* [Goal]:
Extract the whole listing as it stands. Do not include the pictures.

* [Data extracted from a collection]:
********************

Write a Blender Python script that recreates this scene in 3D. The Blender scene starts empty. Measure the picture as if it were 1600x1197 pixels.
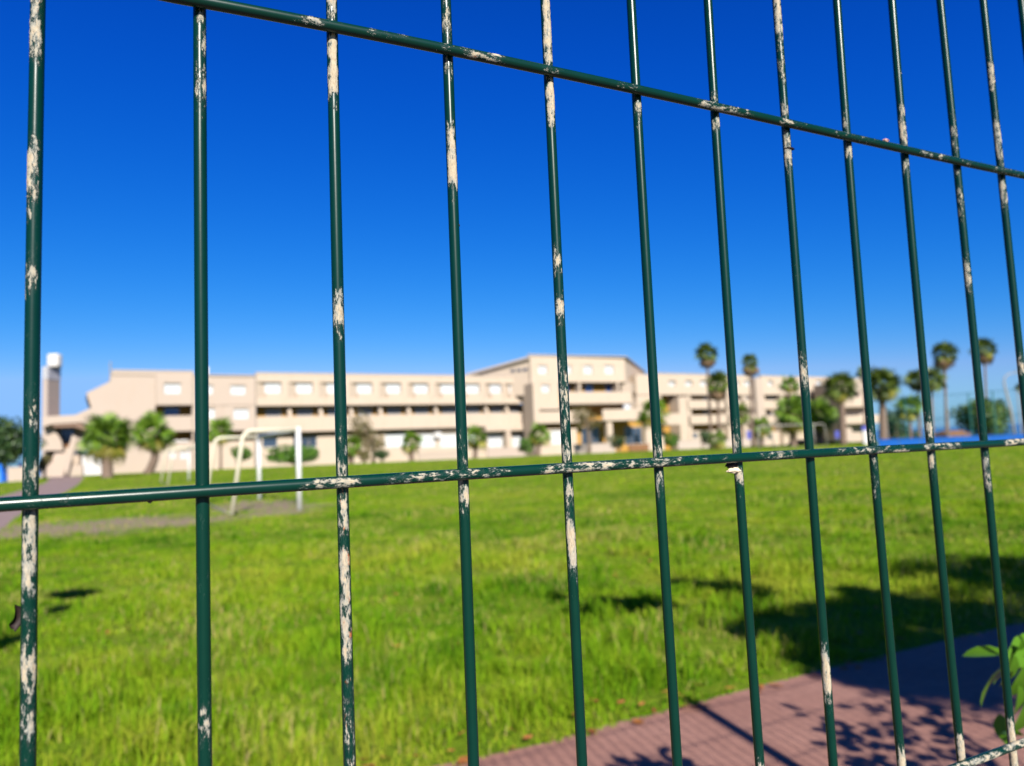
import bpy, math, random
import numpy as np
from mathutils import Vector, Matrix

random.seed(7); rng = np.random.default_rng(7)
S = bpy.context.scene
COL = S.collection
R = math.radians

# ------------------------------------------------------------------ camera
CAM_H = 1.35; F_PX = 1136.1; PITCH = R(4.8995); ROLL = R(-2.4647)
cw = np.array([0, math.cos(PITCH), math.sin(PITCH)]); cr = np.array([1., 0, 0]); cu = np.cross(cr, cw)
_c, _s = math.cos(ROLL), math.sin(ROLL)
CR, CU = _c*cr + _s*cu, -_s*cr + _c*cu
cam_d = bpy.data.cameras.new('camera'); cam = bpy.data.objects.new('camera', cam_d); COL.objects.link(cam)
M = Matrix(((CR[0], CU[0], -cw[0]), (CR[1], CU[1], -cw[1]), (CR[2], CU[2], -cw[2])))
cam.matrix_world = Matrix.Translation((0, 0, CAM_H)) @ M.to_4x4()
cam_d.sensor_fit = 'HORIZONTAL'; cam_d.sensor_width = 36.0; cam_d.lens = F_PX/1600*36
cam_d.clip_start = 0.02; cam_d.clip_end = 12000
cam_d.dof.use_dof = True; cam_d.dof.focus_distance = 0.345; cam_d.dof.aperture_fstop = 9.6
cam_d.dof.aperture_blades = 0
S.camera = cam

# ------------------------------------------------------------------ sky, sun, exposure
SUN_EL = R(32.7); SUN_AZ = (0.2838, -0.9589)           # horizontal direction towards the sun
SUN = np.array([SUN_AZ[0]*math.cos(SUN_EL), SUN_AZ[1]*math.cos(SUN_EL), math.sin(SUN_EL)])
wd = bpy.data.worlds.new('World'); S.world = wd; wd.use_nodes = True
nt = wd.node_tree; nt.nodes.clear()
wo = nt.nodes.new('ShaderNodeOutputWorld'); bg = nt.nodes.new('ShaderNodeBackground'); sky = nt.nodes.new('ShaderNodeTexSky')
sky.sky_type = 'NISHITA'; sky.sun_disc = False; sky.sun_elevation = SUN_EL
sky.sun_rotation = math.atan2(SUN_AZ[0], SUN_AZ[1]); sky.altitude = 0; sky.air_density = 1.0; sky.dust_density = 0.3; sky.ozone_density = 4.0
sp_ = nt.nodes.new('ShaderNodeSeparateColor'); cb_ = nt.nodes.new('ShaderNodeCombineColor'); nt.links.new(sky.outputs[0], sp_.inputs[0])
def wm(op, a, b):          # one colour grade for the whole sky: the phone's deep saturated blue
    m_ = nt.nodes.new('ShaderNodeMath'); m_.operation = op; nt.links.new(a, m_.inputs[0]); m_.inputs[1].default_value = b; return m_.outputs[0]
rr_ = wm('MULTIPLY', wm('POWER', wm('MULTIPLY', sp_.outputs[0], 0.11/0.433), 3.6), 0.165/0.11)
rd_ = nt.nodes.new('ShaderNodeMath'); rd_.operation = 'MINIMUM'; nt.links.new(rr_, rd_.inputs[0]); nt.links.new(rd_.outputs[0], cb_.inputs[0])
gd_ = wm('MINIMUM', wm('MULTIPLY', wm('POWER', wm('MULTIPLY', sp_.outputs[1], 0.11/0.692), 1.467), 0.485/0.11), 0.54/0.11)
nt.links.new(gd_, cb_.inputs[1]); nt.links.new(wm('MULTIPLY', gd_, 0.5), rd_.inputs[1])
bp_ = wm('MULTIPLY', wm('POWER', wm('MULTIPLY', sp_.outputs[2], 0.11/0.855), 0.69), 0.965/0.11)
bt_ = wm('MAXIMUM', wm('SUBTRACT', wm('MULTIPLY', sp_.outputs[2], 2.05), 0.23/0.11), 0.3)  # toe added to darken the sky above view and cut blue fill in shade
bm_ = nt.nodes.new('ShaderNodeMath'); bm_.operation = 'SMOOTH_MIN'; bm_.inputs[2].default_value = 0.8
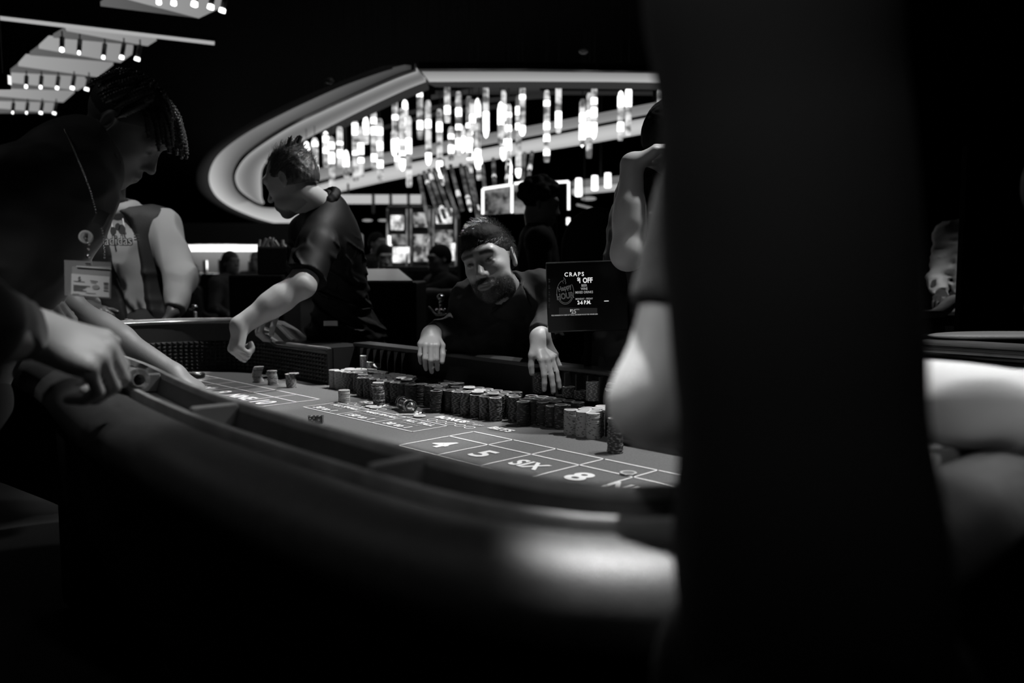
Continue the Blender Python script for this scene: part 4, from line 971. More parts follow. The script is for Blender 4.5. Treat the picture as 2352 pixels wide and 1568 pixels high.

********************

* [Full answer]:
Write a Blender Python script that recreates this scene in 3D. The Blender scene starts empty. Measure the picture as if it were 1600x1197 pixels.
import bpy, math, random
import numpy as np
from mathutils import Vector, Matrix

random.seed(7); rng = np.random.default_rng(7)
S = bpy.context.scene
COL = S.collection
R = math.radians

# ------------------------------------------------------------------ camera
CAM_H = 1.35; F_PX = 1136.1; PITCH = R(4.8995); ROLL = R(-2.4647)
cw = np.array([0, math.cos(PITCH), math.sin(PITCH)]); cr = np.array([1., 0, 0]); cu = np.cross(cr, cw)
_c, _s = math.cos(ROLL), math.sin(ROLL)
CR, CU = _c*cr + _s*cu, -_s*cr + _c*cu
cam_d = bpy.data.cameras.new('camera'); cam = bpy.data.objects.new('camera', cam_d); COL.objects.link(cam)
M = Matrix(((CR[0], CU[0], -cw[0]), (CR[1], CU[1], -cw[1]), (CR[2], CU[2], -cw[2])))
cam.matrix_world = Matrix.Translation((0, 0, CAM_H)) @ M.to_4x4()
cam_d.sensor_fit = 'HORIZONTAL'; cam_d.sensor_width = 36.0; cam_d.lens = F_PX/1600*36
cam_d.clip_start = 0.02; cam_d.clip_end = 12000
cam_d.dof.use_dof = True; cam_d.dof.focus_distance = 0.345; cam_d.dof.aperture_fstop = 9.6
cam_d.dof.aperture_blades = 0
S.camera = cam

# ------------------------------------------------------------------ sky, sun, exposure
SUN_EL = R(32.7); SUN_AZ = (0.2838, -0.9589)           # horizontal direction towards the sun
SUN = np.array([SUN_AZ[0]*math.cos(SUN_EL), SUN_AZ[1]*math.cos(SUN_EL), math.sin(SUN_EL)])
wd = bpy.data.worlds.new('World'); S.world = wd; wd.use_nodes = True
nt = wd.node_tree; nt.nodes.clear()
wo = nt.nodes.new('ShaderNodeOutputWorld'); bg = nt.nodes.new('ShaderNodeBackground'); sky = nt.nodes.new('ShaderNodeTexSky')
sky.sky_type = 'NISHITA'; sky.sun_disc = False; sky.sun_elevation = SUN_EL
sky.sun_rotation = math.atan2(SUN_AZ[0], SUN_AZ[1]); sky.altitude = 0; sky.air_density = 1.0; sky.dust_density = 0.3; sky.ozone_density = 4.0
sp_ = nt.nodes.new('ShaderNodeSeparateColor'); cb_ = nt.nodes.new('ShaderNodeCombineColor'); nt.links.new(sky.outputs[0], sp_.inputs[0])
def wm(op, a, b):          # one colour grade for the whole sky: the phone's deep saturated blue
    m_ = nt.nodes.new('ShaderNodeMath'); m_.operation = op; nt.links.new(a, m_.inputs[0]); m_.inputs[1].default_value = b; return m_.outputs[0]
rr_ = wm('MULTIPLY', wm('POWER', wm('MULTIPLY', sp_.outputs[0], 0.11/0.433), 3.6), 0.165/0.11)
rd_ = nt.nodes.new('ShaderNodeMath'); rd_.operation = 'MINIMUM'; nt.links.new(rr_, rd_.inputs[0]); nt.links.new(rd_.outputs[0], cb_.inputs[0])
gd_ = wm('MINIMUM', wm('MULTIPLY', wm('POWER', wm('MULTIPLY', sp_.outputs[1], 0.11/0.692), 1.467), 0.485/0.11), 0.54/0.11)
nt.links.new(gd_, cb_.inputs[1]); nt.links.new(wm('MULTIPLY', gd_, 0.5), rd_.inputs[1])
bp_ = wm('MULTIPLY', wm('POWER', wm('MULTIPLY', sp_.outputs[2], 0.11/0.855), 0.69), 0.965/0.11)
bt_ = wm('MAXIMUM', wm('SUBTRACT', wm('MULTIPLY', sp_.outputs[2], 2.05), 0.23/0.11), 0.3)  # toe added to darken the sky above view and cut blue fill in shade
bm_ = nt.nodes.new('ShaderNodeMath'); bm_.operation = 'SMOOTH_MIN'; bm_.inputs[2].default_value = 0.8
Continue the Blender Python script for this scene: part 4, from line 971. More parts follow. The script is for Blender 4.5. Treat the picture as 2352 pixels wide and 1568 pixels high.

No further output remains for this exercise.